A. And also the amount of dogs that were trying – that were being registered as working dogs for the size of the property. For a 100 acre block of land, 23 working dogs seemed excessive.
Discussion
[12] While there was no ‘expert’ evidence as to the capabilities and history of the Pekingese breed, the history of the breed and its original purpose is well-documented and well-understood. The physical constraints of the breed are obvious, not only from the photographic evidence before the Court, but also from the restricted manner in which Mr Phelps necessarily has to deploy them. The photographic evidence supports the evidence of the dog control officer, that the Council’s view of Pekingese dogs as lap dogs or toy dogs that are ill-suited to performing the duties of a working dog is well-founded. The dogs, contained as they are within the cage on top of the quad bike, are not performing the role of a working dog in herding or moving stock, as envisaged under the Act.
[13] Nor, given the size of Mr Phelps’ acreage and the size of the flock, can it be seriously contended that this could be the sole or principal purpose for which these
10 dogs are kept. The further fact that only two of the subject nine Pekingese can be accommodated in the cage at any one time to assist in moving stock, further reduces the likelihood that herding or driving stock is the principal purpose for which the 10 dogs are kept. The photographs are telling evidence and, in conjunction with the evidence of the dog control officer, give rise to open inferences that satisfy the burden of proof.

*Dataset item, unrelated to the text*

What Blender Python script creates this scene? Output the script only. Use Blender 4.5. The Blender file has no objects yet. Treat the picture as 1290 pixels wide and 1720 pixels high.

[14] The criticism that Judge Tompkins did not provide reasons for his findings finds no traction when regard is had to the findings in paragraph [10], which in the preceding two paragraphs I have observed to be well-founded.
[15] It follows that I am satisfied none of the grounds of appeal are made out, despite the arguments so ably presented by Mr Blathwayt.
Appeal against sentence
[16] Mr Blathwayt submitted that the fines imposed by the Judge were contrary to the totality principle and did not take into account that the offending was not intentional. Mr Blathwayt further contended that the underlying purpose of
microchipping, to enable dogs to be identified, had not been frustrated by the
offending because the dogs have never left Mr Phelps’ property.
[17] For the Council, Ms Stanley submitted there were no mitigating factors. Mr Phelps had been given the opportunity by Judge Tompkins, via a lengthy remand prior to sentence, to have the dogs microchipped. He had not done so. She said that, had he done so, that would have counted as a substantial mitigating factor. To the contrary, prior to sentencing, Mr Phelps had attempted to again register the dogs for the current financial year as working dogs, despite Judge Tompkins’ determination on that issue. This was treated as an aggravating factor by Judge Tomkins in sentencing.
[18] However, Mr Phelps had the right to appeal against the determinations of the District Court, which he has done, and this could be regarded as having a staying effect, as opposed to Mr Phelps simply ignoring the effect of the Court’s determination. He is not to be penalised for exercising his right of appeal. That having been said, there is evidence of a degree of obstructiveness on the part of Mr Phelps toward the Council and the dog control officer during the history of this matter. For instance, Mr Blathwayt accepted in oral submissions that Mr Phelps had been informed by the Council in 2011 that the Council did not consider the dogs to be working dogs.
[19] Judge Tompkins imposed the maximum fine available in respect of each charge, being $300. In addition, he imposed costs in the sum of $226 per infringement for each of the infringements relating to the 10 dogs. A direction was made pursuant to s 77 of the Dog Control Act that half of the fine should go to the informant.
[20] While there has been a degree of obstruction and persistence on the part of Mr Phelps, these infringements are essentially first offences. Should he persist in the future, that situation may alter.
[21] In the circumstances I have come to the view that the total fine is manifestly excessive and ought to be reduced. Accordingly, I quash the fines of $300 imposed
on each of the 10 infringements and in lieu impose fines of $100 on each of the infringements. The costs orders imposed remain, as does the direction made by Judge Tompkins pursuant to s 77 of the Dog Control Act.
Conclusion
[22] The appeal against conviction is dismissed. The appeal against sentence is allowed. The fines imposed are quashed and in lieu fines of $100 on each of the infringements is imposed. The costs imposed remain, as does the direction made by Judge Tompkins pursuant to s 77 of the Dog Control Act.